ベースロード発電所(ベースロードはつでんしょ。英語: base load power plant)は、電力供給網における一日の需要の最低水準であるベースロード(基礎負荷)の要件を継続的に満たす信頼性の高い発電が可能な発電所。堅実な電力システムの基礎となっている[1]。
ベースロード発電所は電力供給網における一日の需要の最低水準である基礎負荷需要向けの電力の生産に当てられる。ベースロード発電所は指定された地域の継続的なエネルギー需要の一部またはすべてに合わせるために利用される発電施設で、一定の出力でエネルギーを生産し、通常の場合電力システムで利用できる他の発電施設よりも費用が低い[2]。燃料系を利用したベースロード発電の例としては原子力発電や石炭火力発電があげられる。自然エネルギーでは水力発電、地熱発電[3]、バイオガス、バイオマス、太陽熱発電、海洋温度差発電などが基礎負荷を満たす電力を提供できる。ベースロード発電所は一般的に修繕や定期保全を除いて一年中運用される。水力発電は制御可能発電にも望ましい性質を持っているが、流域で長期にわたって雨の不足が発生した場合、貯水された水によって低率で運用される。[要出典]
電力網に接続されたそれぞれのベースロード発電所は電力需要の基礎負荷を処理するための発電量が割り当てられる。電力の基礎負荷は電力網の負荷持続曲線によって決められる。典型的な電力システムの場合、経験則的に基礎負荷はおおむね年間の最大負荷の35-40%ほどである[4]。
顧客の電力需要のピークあるいは尖頭時には、天然ガス発電所のような尖頭負荷発電所と呼ばれるより小さく即応性の高い種類の発電所が利用される[要出典]。しかしながら、特定の技術要件が必要でないため、歴史的に大電力網は独自に基礎負荷を満たすためにベースロード発電所を持っている。基礎負荷は適量の間欠的エネルギー源や尖頭負荷発電所によっても満たすことは可能である[5][6]。
発電所は低費用発電や効率、定格出力発電水準での安全性などに基づいて基礎負荷が指定されている。ベースロード発電所はより定格生産水準で定常的に運用することが経済的であるため、電力消費需要に合わせるようには変化しない。より高い費用の複合サイクル発電設備や燃焼タービンの利用は最小化され、これらの発電所は消費のより急速な変化に合わせるために運転を調節できる。原子力や石炭などのベースロード発電は固定費用が非常に高く、設備利用率も高いため、限界費用は安い。一方で、天然ガスなどによる尖頭負荷時の発電は固定費用が低く、設備利用率も低く、限界費用が高い[7]。一般的なベースロード発電所は大型で大部分の電力を電力網を通して供給する。このため、電力網が必要とする基礎負荷の電力を補うために継続的に利用した場合により効率的な運用が可能である。

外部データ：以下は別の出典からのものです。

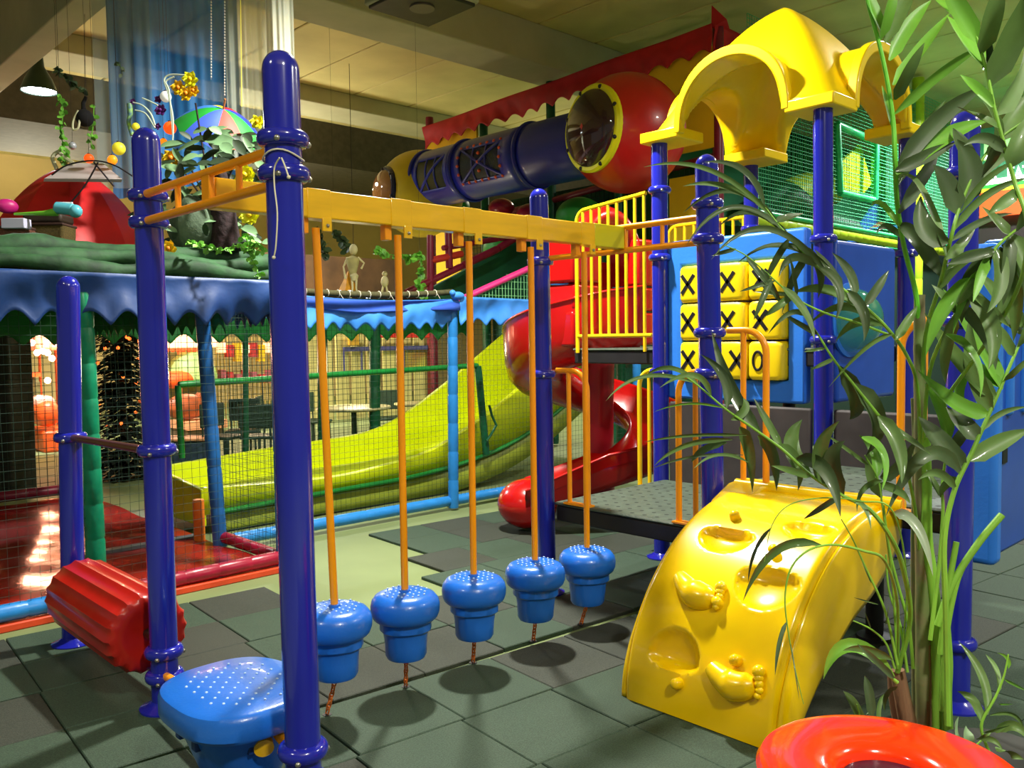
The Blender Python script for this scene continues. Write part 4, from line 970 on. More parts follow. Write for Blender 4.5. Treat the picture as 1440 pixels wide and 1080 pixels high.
ball(233, 136, 6.6, .042, 'lantern_globe', 'white globe beside the yellow flower cluster', 'lantern', mat('white_globe', (232, 232, 226), .5, emit=(230, 230, 220), es=.3))
ball(191, 178, 6.9, .03, 'lantern_globe', 'small yellow globe just left of the domed post', 'lantern', YL)
ball(102, 205, 6.8, .03, 'lantern_globe', 'small pearly globe left of the tent peak', 'lantern', mat('pearl_globe', (190, 196, 206), .2, metal=.3))
# plush crow
t = thing('plush_bird', 'black plush bird hanging among vines above the tent', 'soft toy', at(118, 180, 6.8))
BK = mat('black_plush', (14, 12, 16), .9, noise=.3, nscale=40)
obj('body', M().sph(at(119, 166, 6.8), .068, 16, 12, (1, 1, 1)), BK, t); obj('neck', M().tube([at(118, 158, 6.8), at(117, 145, 6.8), at(121, 136, 6.8)], [.02, .016, .012], 8), BK, t); obj('hanging_string', M().tube([at(119, 158, 6.8), at(119, 20, 6.8)], .002, 4), mat('black_cord', (30, 26, 34), .5), t)
obj('leg_loop', M().tube(smoothpath([at(x, y, 6.75) for x, y in ((110, 155), (103, 170), (103, 182), (110, 180), (112, 168))], 4), .008, 6), mat('pale_bone', (206, 206, 170), .6), t)
t = thing('pale_bone_toy', 'pale curled bone-like toy sitting on the tent shoulder', 'toy', at(80, 235, 6.7))
obj('curl', M().tube(smoothpath([at(x, y, 6.7) for x, y in ((80, 238), (74, 222), (82, 214), (92, 222), (104, 230))], 5), .016, 8), mat('pale_bone', (206, 206, 170), .6), t)
# vines
VG = mat('ivy_green', (110, 180, 60), .5, noise=.3, nscale=9); VD = mat('ivy_dark', (52, 74, 40), .6, noise=.3, nscale=9)
def vine(label, pts, Z, n, w, m, sd, spread=.03, nm='hanging_vine', py_up=0):
    rn = random.Random(sd); t = thing(nm, label, 'vine', at(*pts[0], Z)); q = smoothpath([at(x, y, Z) for x, y in pts], 8)
    obj('stem', M().tube(q, .004, 5), m, t)
    if py_up: obj('hanging_string', M().tube([q[0], Vector((q[0].x, q[0].y, py_up))], .0015, 4), mat('black_cord', (30, 26, 34), .5), t)
    for i in range(n):
        a = q[int(rn.random()*(len(q)-1))]; b = a+Vector((rn.uniform(-1, 1), rn.uniform(-1, 1), rn.uniform(-1, .4))).normalized()*rn.uniform(.5, 1)*w*2+Vector((rn.uniform(-1, 1), rn.uniform(-1, 1), 0))*spread
        a = b-(b-a).normalized()*w*2
        mb = M(); leafmesh(mb, a, b, w*.8, .1, 4, .2, up=(rn.uniform(-1, 1), rn.uniform(-1, 1), .3)); obj('leaf', mb, m, t)
vine('bright green ivy strand hanging below the left white lamp', [(84, 135), (88, 160), (86, 190), (92, 215), (90, 232)], 6.7, 60, .022, VG, 1, py_up=4.97)
vine('small dark ivy sprig against the ceiling right of the left lamp', [(80, 98), (95, 112), (108, 122), (116, 128)], 6.9, 26, .028, VD, 2, py_up=4.97)
vine('short green ivy strand beside the plush bird', [(132, 150), (131, 175), (128, 200), (132, 208)], 6.9, 16, .022, VG, 3, py_up=4.9)
vine('tiny ivy sprig caught in the blue tulle', [(163, 86), (170, 95), (172, 106)], 6.7, 10, .018, VD, 4, py_up=4.9)
vine('yellow-green ivy trailing over the grassy drape near the nearest post', [(268, 340), (285, 345), (310, 352), (340, 345), (355, 365), (365, 392)], 5.6, 70, .02, VG, 5)
vine('ivy cluster under the yellow beam end by the nearest post', [(345, 330), (352, 350), (360, 340), (372, 356)], 5.6, 36, .022, VG, 6)
vine('dark hanging ivy right of the nearest post', [(446, 322), (455, 345), (458, 365)], 10.5, 26, .05, VD, 7)
vine('dark ivy strand left of the skeleton figure', [(470, 325), (482, 340), (488, 352)], 10.8, 24, .05, VD, 8, py_up=5.9)
vine('ivy strand along the far wall, right of the skeleton', [(530, 352), (550, 358), (572, 362), (592, 360)], 10.6, 40, .05, VG, 9)
vine('bright ivy strand hanging beside the maroon pipes', [(590, 355), (592, 380), (588, 400), (594, 415)], 10.2, 44, .045, VG, 10, py_up=5.9)
# tulle curtains
def sheet(name, label, pts, ztop, zb, m, folds, amp, sd, Z):
    rn = random.Random(sd); ph = [rn.uniform(0, 6) for _ in range(5)]
    a, b = pts; A, B = at(a, 100, Z[0]), at(b, 100, Z[1]); d = (B-A); d.z = 0; nn = Vector((-d.y, d.x, 0)).normalized(); L = d.length
    t = thing(name, label, 'curtain', Vector((A.x, A.y, zb[0])))
    def fn(u, v):
        z = ztop+(zb[0]+(zb[1]-zb[0])*u-ztop)*v
        o = amp*(math.sin(u*L*folds+ph[0])+.5*math.sin(u*L*folds*2.1+ph[1]+v)+.3*math.sin(u*L*folds*4.3+ph[2]-v*2))
        return Vector((A.x, A.y, 0))+d*u+nn*o+Vector((0, 0, z))
    obj('cloth', M().grid(fn, 110, 14), m, t)
    obj('header_rod', M().tube([Vector((A.x, A.y, ztop)), Vector((B.x, B.y, ztop))], .012, 6), STEEL, t)
TB = mat('blue_tulle', (40, 128, 204), .6, alpha=.92, noise=.15, nscale=2, stretch=(3, 3, .3)); TW = mat('white_tulle', (196, 204, 186), .5, alpha=.50, noise=.1, nscale=3, stretch=(4, 4, .2)); TG = mat('grey_tulle', (140, 160, 160), .6, alpha=.42)
zc = lambda y, Z=7.3: at(300, y, Z).z
sheet('tulle_curtain', 'deep blue tulle curtain hanging over the flowers', (152, 336), 4.93, (zc(275), zc(240)), TB, 14, .03, 1, (7.35, 7.6))
sheet('tulle_curtain', 'greyish sheer tulle curtain at the left edge of the blue one', (133, 215), 4.93, (zc(262), zc(262)), TG, 12, .03, 2, (7.25, 7.3))
sheet('tulle_curtain', 'white sheer tulle curtain right of the blue one', (318, 378), 4.93, (zc(235), zc(235)), TW, 22, .03, 3, (7.3, 7.4))
sheet('tulle_curtain', 'bright white tulle strip above the nearest post', (374, 414), 4.93, (zc(255), zc(245)), mat('bright_white_tulle', (226, 232, 214), .5, alpha=.68), 30, .02, 4, (7.1, 7.1))
for (px, y1, lb) in ((297, 112, 'shorter string of tiny white beads on the blue tulle'), (316, 134, 'longer string of tiny white beads on the blue tulle')):
    t = thing('bead_string', lb, 'bead string', at(px, y1, 7.1)); mb = M(); y = -18
    while y < y1: mb.sph(at(px, y, 7.1), .007, 6, 4); y += 4.2
    obj('beads', mb, mat('white_bead', (236, 240, 236), .3), t, kind='stuff'); obj('string', M().tube([at(px, -18, 7.1), at(px, y1, 7.1)], .0015, 4), mat('white_cord', (222, 214, 190), .6), t)
t = thing('dangling_ribbon', 'thin yellow cord hanging beside the white tulle', 'cord', at(338, 150, 7.0)); obj('cord', M().tube([at(338, -18, 7.0), at(340, 150, 7.0)], .004, 5), mat('yellow_cord', (220, 214, 90), .6), t)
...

原子力発電所は出力を調整するために数日間かかるが[8]、現代の原子力発電所は負荷追従発電所としての運用や需要変化に合わせた出力の変更が可能である[9]。しかし、日本の原子力発電所は型が古いため、負荷追従発電はできていない。原子力および石炭による発電は、定常運転をするため燃料代が低い[10]。定常運転の動作温度まで熱するのに長い期間を必要とするため、これらの発電所は一般的にベースロード需要のために運用される。
さまざまな発電所や技術が需要における出力を上下させる異なる能力を持っており、原子力発電所は通常保全、燃料交換、定期改修などを除き最大出力に近い値で継続的に運用され、然るに一方石炭火力発電所は需要に合わせて一日程度で運転を調整できる[要出典]。複数の発電装置を持つ発電所はそれぞれをできるだけピーク効率に近づけて運用することで、需要への適合要件を向上させるための集合体として利用される。